1) Let the users do the work of creation, invention and operation
2) create a framework of mathematical patterns/rules/formulas within which the organisms/users/market participants operate, and guide a light maintenance system that can come in and clean things up if there are major problems.
For a take on how "light governance" rules the natural world, consider this NYT piece on how cities are formed without any strong hand -- other than mathematical formulas -- guiding them:
There are dozens of other natural examples of this phenomenon in a book that I've flagged before called Emergence, by Steven Berlin Johnson. As Johnson hints at in his book, this emergent phenomenon also applies to a totally different part of our society -- Web 2.0 companies. Union Square Ventures, in a post I've flagged before, expands on this concept. According to them, Web 2.0 is a perfect example of letting users generate the content while the rulers generate and maintain the rules (often extensive) within which the users act:The mathematics of cities was launched in 1949 when George Zipf, a linguist working at Harvard, reported a striking regularity in the size distribution of cities. He noticed that if you tabulate the biggest cities in a given country and rank them according to their populations, the largest city is always about twice as big as the second largest, and three times as big as the third largest, and so on. In other words, the population of a city is, to a good approximation, inversely proportional to its rank. Why this should be true, no one knows.

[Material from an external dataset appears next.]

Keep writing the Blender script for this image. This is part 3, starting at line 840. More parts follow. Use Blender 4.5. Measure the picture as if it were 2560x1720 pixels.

Even more amazingly, Zipf’s law has apparently held for at least 100 years. Given the different social conditions from country to country, the different patterns of migration a century ago and many other variables that you’d think would make a difference, the generality of Zipf’s law is astonishing.
Keep in mind that this pattern emerged on its own. No city planner imposed it, and no citizens conspired to make it happen. Something is enforcing this invisible law, but we’re still in the dark about what that something might be.
We have marveled more than once on this blog about the remarkable efficiency of Craigslist. That service is essentially a very lightweight governance system that manages an enormous collection of users who contribute all of the content and much of the oversight that makes the service work. It is because Craig and Jim focus on managing the efforts of their users instead of doing the work of those users that Craigslist is so phenomenally efficient. Many of the most interesting web services are like Craigslist, at their core, lightweight governance systems. Facebook and Twitter come to mind.Now compare this to Franklin Foer and Noam Schrieber's insightful post from The New Republic discussing Obama's guiding political philosophy. They write:
In Obama's state, government never supplants the market or stifles its inner workings--the old forms of statism that didn't wash economically, and certainly not politically. But government does aggressively prod markets--by planting incentives, by stirring new competition--to achieve the results he prefers.I think that the fog of the financial crisis has obscured some of President Obama's general attitude toward liberal governance. To my mind, there's no way that Obama's philosophical side is pleased with the government's role in General Motors or the financial markets in general. I think he'd love to emulate the elegant way that some of these web services have made themselves relevant in people's lives. I think that in Obama's ideal world, government would look like the Union Square Ventures' description of the ideal Web 2.0 company:
Today, no one tells you to use Facebook. There are no employer sponsored training sessions on the use of del.icio.us. The burden is on the designer of the system to meet a need, entertain, or inform their users. They also have to seduce those users, hiding complexity, revealing one layer at time, always enticing, never intimidating, until the user one day finds they are intimately familiar with power and the pleasures of the service.If one day we find that we are "intimately familiar with the power and the pleasures of government services," it would be pretty much a 180 degree turnaround from our normal conception of government. The government that Reagan railed against was a government that was impersonal, unsustainable, and distant. If Obama can get us to trust government like we trust Facebook -- that is, to trust both its power and its empowerment -- he'll go a long way toward defanging Reagan's old anti-government arguments. If he does that, he'll set the groundwork for an entire generation to trust government again.